SF: I have heard stories of visiting room meetings and coded phone calls and letters. The usual routine but I would say most of all Preme used other team members who visited him to relay his orders and get things in order. Black Just was known as a big conduit for these messages. But I am sure Preme had his way in prison with cell phones and getting unmonitored calls or whatever he wanted. The man manages to get his way more often than not. He has always been the type of person who could communicate how he feels about any given situation and get people on the outside to act accordingly. Just part of what makes him Supreme I believe. It’s almost like an approval kind of thing, a lot of these guys they just wanted his approval for whatever reason, he was almost like a revered or father like figure to a lot of them in some ways. But he would use whatever opportunities presented themselves.
Gerald Prince Miller |
MS: Prince who is Supreme’s nephew and second in command of the Supreme Team was feared and respected by all for his extreme violence. Yet Supreme is painted as kind of above it all. Did Supreme need someone else to do the dirty work and Prince naturally filled the role because of his temperament? Or is there some other explanation?
SF: I would say that Supreme used his nephew in this capacity not only because it was what his nephew was good at, but from my point of view it was what his nephew wanted to do. Supreme and Prince grew up as brothers, but Supreme was the older brother, so Prince was always in Preme's shadow in a way and just maybe to act out in a violent and fearsome manner was his way of stepping out of Preme's shadow and asserting his own identity. Who knows? That could be the truth but until one of them says for sure we will never know. I am not privy to the conversations between them, as far as I know no one is or has been so who knows what they discussed among themselves. It is obvious they were always close and had each other’s back through thick and thin. So was it a plan they devised, a grand scheme? Or was that just how things fell. Until either one of them gives out this information we will never know it will just be speculation. I conjectured a lot on this in the book but that is strictly my opinion or how I have seen things with the information and material I had access too. But from knowing Supreme personally I can say that he is the kind of dude that is above it all, not to say that he can't or won't get his hands dirty. I believe Supreme is the type of dude that will do what he has to when he has to but he doesn't jump to conclusions, he thinks it out and he try's diplomatic means first and always. Where as maybe someone like Prince if you are against him then it’s on. But you have to realize too a lot of this took place when they were young and people change. So who is to say what they think looking back on it all now? I can only say what I think about it as an outsider who has done extensive interviews with team members and who has researched the team exhaustively.

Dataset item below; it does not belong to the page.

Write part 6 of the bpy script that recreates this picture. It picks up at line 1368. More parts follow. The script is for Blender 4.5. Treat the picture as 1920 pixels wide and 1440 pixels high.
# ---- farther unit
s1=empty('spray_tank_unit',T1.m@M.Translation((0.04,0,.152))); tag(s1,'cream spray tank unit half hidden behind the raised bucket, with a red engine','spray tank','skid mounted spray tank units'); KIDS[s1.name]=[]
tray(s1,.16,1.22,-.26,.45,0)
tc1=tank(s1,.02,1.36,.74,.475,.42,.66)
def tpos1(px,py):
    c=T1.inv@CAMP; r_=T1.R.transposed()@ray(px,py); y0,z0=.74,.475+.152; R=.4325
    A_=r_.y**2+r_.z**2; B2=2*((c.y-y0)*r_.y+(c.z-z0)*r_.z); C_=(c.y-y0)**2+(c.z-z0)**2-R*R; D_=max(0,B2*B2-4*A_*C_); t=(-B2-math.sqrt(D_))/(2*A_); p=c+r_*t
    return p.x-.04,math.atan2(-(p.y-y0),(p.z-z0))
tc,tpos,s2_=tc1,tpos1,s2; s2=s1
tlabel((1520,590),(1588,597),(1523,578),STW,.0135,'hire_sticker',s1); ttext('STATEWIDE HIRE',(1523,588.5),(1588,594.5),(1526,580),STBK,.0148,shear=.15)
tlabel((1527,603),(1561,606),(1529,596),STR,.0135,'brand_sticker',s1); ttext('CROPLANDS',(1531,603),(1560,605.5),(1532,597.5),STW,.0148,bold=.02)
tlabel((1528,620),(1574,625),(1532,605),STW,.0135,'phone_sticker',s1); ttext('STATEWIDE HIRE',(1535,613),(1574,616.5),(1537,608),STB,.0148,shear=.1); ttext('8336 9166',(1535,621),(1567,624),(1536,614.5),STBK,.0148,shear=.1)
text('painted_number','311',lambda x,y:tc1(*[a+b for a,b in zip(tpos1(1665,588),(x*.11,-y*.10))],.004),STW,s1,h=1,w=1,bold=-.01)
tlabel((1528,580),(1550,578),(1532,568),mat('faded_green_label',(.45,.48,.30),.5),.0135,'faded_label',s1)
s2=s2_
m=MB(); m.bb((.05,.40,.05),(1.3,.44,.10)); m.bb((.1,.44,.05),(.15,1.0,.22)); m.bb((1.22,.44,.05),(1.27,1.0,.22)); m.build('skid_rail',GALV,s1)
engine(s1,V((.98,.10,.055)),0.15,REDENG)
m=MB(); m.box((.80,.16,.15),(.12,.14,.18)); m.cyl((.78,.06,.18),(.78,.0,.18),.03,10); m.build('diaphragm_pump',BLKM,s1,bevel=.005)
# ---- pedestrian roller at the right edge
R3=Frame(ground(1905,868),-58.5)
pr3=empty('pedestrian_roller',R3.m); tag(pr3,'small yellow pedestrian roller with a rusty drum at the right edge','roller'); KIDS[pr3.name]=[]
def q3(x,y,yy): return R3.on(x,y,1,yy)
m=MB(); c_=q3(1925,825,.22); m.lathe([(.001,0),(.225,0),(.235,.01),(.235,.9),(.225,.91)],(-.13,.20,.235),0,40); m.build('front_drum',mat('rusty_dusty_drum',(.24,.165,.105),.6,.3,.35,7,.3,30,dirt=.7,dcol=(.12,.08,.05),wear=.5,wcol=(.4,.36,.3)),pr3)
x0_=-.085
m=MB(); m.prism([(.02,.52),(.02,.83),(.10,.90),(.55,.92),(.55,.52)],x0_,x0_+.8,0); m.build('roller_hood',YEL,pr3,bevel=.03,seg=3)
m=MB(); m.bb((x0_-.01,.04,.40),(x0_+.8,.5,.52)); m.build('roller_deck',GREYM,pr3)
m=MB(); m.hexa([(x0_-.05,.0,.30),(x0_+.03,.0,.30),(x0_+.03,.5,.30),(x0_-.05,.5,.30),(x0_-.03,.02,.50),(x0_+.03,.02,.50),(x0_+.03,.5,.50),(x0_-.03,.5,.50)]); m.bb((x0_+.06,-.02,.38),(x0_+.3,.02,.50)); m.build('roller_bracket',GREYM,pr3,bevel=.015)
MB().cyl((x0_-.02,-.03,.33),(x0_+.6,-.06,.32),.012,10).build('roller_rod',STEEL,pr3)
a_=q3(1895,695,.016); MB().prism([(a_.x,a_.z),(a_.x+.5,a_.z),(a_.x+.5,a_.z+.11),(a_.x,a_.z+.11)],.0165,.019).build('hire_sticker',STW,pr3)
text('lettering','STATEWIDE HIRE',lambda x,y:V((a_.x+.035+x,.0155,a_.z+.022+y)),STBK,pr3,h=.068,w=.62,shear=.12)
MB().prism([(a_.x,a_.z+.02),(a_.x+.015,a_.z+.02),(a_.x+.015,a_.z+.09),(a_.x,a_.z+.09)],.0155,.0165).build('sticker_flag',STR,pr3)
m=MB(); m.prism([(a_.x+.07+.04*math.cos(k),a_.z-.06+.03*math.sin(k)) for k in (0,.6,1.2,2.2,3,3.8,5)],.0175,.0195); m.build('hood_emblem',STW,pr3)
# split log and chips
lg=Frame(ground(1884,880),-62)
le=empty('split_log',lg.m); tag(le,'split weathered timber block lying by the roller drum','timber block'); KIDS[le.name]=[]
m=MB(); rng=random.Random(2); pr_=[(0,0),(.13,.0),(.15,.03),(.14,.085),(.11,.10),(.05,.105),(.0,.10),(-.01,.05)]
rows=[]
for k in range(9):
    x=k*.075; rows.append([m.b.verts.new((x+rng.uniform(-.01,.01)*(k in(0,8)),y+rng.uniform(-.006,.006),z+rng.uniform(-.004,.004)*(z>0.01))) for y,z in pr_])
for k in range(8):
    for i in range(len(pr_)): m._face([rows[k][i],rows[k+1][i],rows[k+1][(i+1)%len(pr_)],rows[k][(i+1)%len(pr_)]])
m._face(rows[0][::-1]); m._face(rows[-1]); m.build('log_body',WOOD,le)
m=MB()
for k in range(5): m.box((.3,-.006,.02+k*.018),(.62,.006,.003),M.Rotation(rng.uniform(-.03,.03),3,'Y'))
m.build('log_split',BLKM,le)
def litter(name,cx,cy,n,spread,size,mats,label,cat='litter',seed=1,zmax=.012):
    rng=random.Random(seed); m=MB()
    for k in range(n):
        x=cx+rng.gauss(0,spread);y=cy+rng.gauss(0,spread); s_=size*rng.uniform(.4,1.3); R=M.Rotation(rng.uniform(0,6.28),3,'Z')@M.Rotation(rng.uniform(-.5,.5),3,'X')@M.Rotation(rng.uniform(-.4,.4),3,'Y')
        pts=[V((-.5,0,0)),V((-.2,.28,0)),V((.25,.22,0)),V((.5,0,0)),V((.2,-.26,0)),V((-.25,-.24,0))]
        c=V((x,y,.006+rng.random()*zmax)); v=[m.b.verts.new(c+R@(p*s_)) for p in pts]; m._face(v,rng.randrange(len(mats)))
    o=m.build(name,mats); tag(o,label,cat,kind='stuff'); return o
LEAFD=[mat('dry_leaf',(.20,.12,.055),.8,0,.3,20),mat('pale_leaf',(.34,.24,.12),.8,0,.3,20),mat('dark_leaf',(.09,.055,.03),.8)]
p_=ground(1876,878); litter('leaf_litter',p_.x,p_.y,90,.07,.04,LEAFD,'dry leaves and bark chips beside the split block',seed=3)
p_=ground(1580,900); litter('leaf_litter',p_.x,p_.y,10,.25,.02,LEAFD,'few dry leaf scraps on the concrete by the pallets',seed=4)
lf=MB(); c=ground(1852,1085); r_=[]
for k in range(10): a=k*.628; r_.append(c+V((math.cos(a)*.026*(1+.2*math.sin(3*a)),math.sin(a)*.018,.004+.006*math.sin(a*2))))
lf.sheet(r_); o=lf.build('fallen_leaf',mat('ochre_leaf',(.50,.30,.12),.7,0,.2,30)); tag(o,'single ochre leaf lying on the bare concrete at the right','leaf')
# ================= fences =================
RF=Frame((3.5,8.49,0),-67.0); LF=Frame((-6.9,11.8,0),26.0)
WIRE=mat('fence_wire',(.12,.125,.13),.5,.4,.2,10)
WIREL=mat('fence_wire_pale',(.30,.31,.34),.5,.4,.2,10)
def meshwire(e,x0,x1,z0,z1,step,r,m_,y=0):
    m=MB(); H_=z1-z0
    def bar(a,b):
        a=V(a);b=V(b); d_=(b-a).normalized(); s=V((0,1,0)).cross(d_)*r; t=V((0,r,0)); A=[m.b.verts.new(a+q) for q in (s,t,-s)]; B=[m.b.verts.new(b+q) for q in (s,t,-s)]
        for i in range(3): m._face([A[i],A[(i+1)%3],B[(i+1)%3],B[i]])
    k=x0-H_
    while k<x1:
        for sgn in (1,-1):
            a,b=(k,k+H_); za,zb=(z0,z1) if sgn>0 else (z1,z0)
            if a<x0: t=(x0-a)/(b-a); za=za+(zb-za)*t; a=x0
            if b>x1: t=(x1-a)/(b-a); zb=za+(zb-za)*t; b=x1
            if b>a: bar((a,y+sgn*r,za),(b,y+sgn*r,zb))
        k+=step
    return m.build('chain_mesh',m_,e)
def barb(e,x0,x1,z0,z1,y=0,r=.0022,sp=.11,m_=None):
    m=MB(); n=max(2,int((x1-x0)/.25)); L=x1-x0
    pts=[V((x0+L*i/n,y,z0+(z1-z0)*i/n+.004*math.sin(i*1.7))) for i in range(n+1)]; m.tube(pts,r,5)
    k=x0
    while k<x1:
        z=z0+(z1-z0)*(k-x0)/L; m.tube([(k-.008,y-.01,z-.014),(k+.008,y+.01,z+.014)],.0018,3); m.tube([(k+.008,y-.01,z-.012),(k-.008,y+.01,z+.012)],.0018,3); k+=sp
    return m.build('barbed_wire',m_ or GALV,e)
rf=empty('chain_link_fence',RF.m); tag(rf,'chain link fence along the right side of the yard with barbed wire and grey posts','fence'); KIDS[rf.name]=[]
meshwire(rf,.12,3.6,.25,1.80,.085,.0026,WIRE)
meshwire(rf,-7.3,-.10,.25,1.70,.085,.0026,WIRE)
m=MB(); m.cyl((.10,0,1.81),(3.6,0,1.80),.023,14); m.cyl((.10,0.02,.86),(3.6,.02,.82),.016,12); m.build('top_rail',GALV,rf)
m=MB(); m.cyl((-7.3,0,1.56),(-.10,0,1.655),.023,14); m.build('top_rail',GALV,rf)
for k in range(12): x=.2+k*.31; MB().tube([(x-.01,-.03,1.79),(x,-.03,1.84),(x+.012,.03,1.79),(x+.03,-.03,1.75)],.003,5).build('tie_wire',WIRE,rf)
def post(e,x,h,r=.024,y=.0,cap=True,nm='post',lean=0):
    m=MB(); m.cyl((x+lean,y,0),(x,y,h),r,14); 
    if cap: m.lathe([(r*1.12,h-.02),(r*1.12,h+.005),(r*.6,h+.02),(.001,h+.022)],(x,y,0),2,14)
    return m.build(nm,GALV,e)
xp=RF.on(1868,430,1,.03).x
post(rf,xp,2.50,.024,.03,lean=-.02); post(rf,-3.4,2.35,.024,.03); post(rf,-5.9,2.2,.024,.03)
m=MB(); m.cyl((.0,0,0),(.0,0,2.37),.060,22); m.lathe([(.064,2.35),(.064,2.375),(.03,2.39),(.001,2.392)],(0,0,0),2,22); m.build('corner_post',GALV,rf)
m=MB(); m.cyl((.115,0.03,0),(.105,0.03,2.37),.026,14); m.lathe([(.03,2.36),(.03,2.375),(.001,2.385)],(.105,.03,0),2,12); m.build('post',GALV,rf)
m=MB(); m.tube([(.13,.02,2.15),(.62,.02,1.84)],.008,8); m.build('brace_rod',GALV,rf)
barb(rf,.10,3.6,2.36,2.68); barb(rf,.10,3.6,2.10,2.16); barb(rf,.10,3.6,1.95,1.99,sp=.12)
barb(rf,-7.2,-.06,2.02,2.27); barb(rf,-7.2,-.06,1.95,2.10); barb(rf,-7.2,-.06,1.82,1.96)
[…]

MS: Bing said, “If not for the fed case, we would have retired. We would have flipped that illegal money, opened up stuff that could help our people in the neighborhood.” Isn’t that statement quite a stretch?
SF: I don't know if it is a stretch. The Rockefellers did it, the Kennedys did it, if not for crack and the mandatory minimum prison sentences enacted by congress that significantly increased the amount of time drug dealers had to do, I don't see why they couldn't have done that. Of course with the murders it would have been hard. The police always get involved when murders are involved. That is the surest way to get busted, start killing people. But remember this was in the crack era and its said and been documented that a lot of the security team members like Puerto Rican Righteous and others were smoking crack. Maybe if the crack era never happened they could have retired and flipped the money. It’s been done before. In fact I like to think that is the American way and the American dream personified. But there would have been a lot of ifs to that equation and from a regular Joe point of view it is quite a stretch. But in the drug dealer’s world and vernacular that is the unobtainable dream that he is striving for- legitimacy from his illicit riches.
MS: A large part of the book details the ruthless violence of Prince. Yet when he’s indicted by the feds, he acts almost as if he’s an innocent victim. For example, he complains that he didn’t do such-and-such a killing (ignoring other murders he did commit), therefore the feds are using him as a scapegoat. What gives?
SF: I think a lot of these dudes when the tables turn on them they have a persecution complex, like they are Jesus on the cross or something. And to Prince's credit he probably was blamed for a lot of stuff that happened that he didn't do and that he didn't have any control of. Not to say he didn't do stuff in the street. That is what his reputation is built upon. But being on the end where you’re being persecuted and you keep getting indicted and you keep beating charges maybe you do get a kind of God complex. Maybe you do start believing your own rhetoric or maybe you are just trying to play the role and beat the cases again. If it worked once you figure it will work again. Like John Gotti was called the Teflon Don, Prince was known as an untouchable for a while too. He beat a lot of cases in a lot of different ways. So why not play the innocent victim? That is what these mobsters do; they commit crimes and then claim innocence. That is their M.O. So does it really surprise you that Prince tried to do the same thing? Only he knows the real extent of what he did and didn't do and for me that is his cross to bear. He is the one who has to look at himself in the mirror every morning. He is the one doing life in prison. And he is the one paying for crimes that maybe he did commit and for some that maybe he didn't commit. That is the way our system works. Sometimes they don't get you for what you did but they still get you. A perfect example of that is Supreme’s case that he is doing life for now.